Our cool spring has been such a gentle one for the little green growy things. The clematis is climbing the mailbox in exactly the cliched fashion that I had hoped for, the new lilac is settling in nicely, and the petunias are happily oblivious to the scorching they'll be in for in a few months. That must be the nice thing about annuals - if they had personalities, they'd likely be optimists, because they just simply don't know any better. Hostas are gradually spreading out in the back beds, and they make me wish I were a mouse or even a spider (*shudder*), so that I could crawl under those seamless verdant leaves and look out at the world through green light. The simple sturdy nature of hostas suggests that as perennials, they take the long view of things. Time passes, rain falls, autumn comes, and so it goes.
Gardening is a gradual process here, and while it's a result of small bank accounts, I like to feel slightly superior about it. We only have so much to spend on improvements each year, and so we buy smaller versions of plants for less money. The big payoff is not this season or even next season for us, but maybe a couple years down the road yet. A person would think we were annuals, with this kind of optimism.
Progress is slow, especially this year with the peonies. I say "peonies," but in reality, there's really only one: a scrubby, weedy thing that most people would take out with a weedeater without a second thought. But, I continue to insist that there is potential. Maybe next year. Gardening seems to be good for me in this respect. I have to take the long view, to wait, to trust, to expect the positive as well as the negative. As with life, all of the factors aren't in my control, but the evenhandedness of nature lets me believe that I have better odds than most gamblers.
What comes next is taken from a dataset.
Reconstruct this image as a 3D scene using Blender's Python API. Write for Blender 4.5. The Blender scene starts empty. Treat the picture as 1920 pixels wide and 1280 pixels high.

Bad things (aphids, droughts, nibbly rabbits) will happen, but nature will also offer good things (sun, rain, compost). Maybe this is why there is an unopened bag of 7 dust in the barn - introducing chemicals into the situation seems unsportsmanlike, cheating, putting your thumb on the scales.
Gardening seems to promote a balanced view of the good and ill in the world, and either way, the situation is reduced to "It happens." Bugs happen. So does sunshine. Perhaps that perspective is only one of the things the move away from land has cost us. Gardening reduces the frustrations of life to a microcosm. We do our best, sometimes things fail; we do less than our best, sometimes there's no harm done. The world doesn't always pause to reward our best efforts, but our lack of effort doesn't exactly throw the globe off its axis either. The future is not predictable, and we can worry and plan and be anxious, but it will remain inscrutable.
You watch and worry over a garden, and you begin to gain a sense of your place in the pecking order of things. We only control so much, we do what we can or what we will, and then things happen: seedlings or crows, beans or blight. Either way, we'll have to deal with the outcome. Sometimes, we get what we want, sometimes we don't. It happens.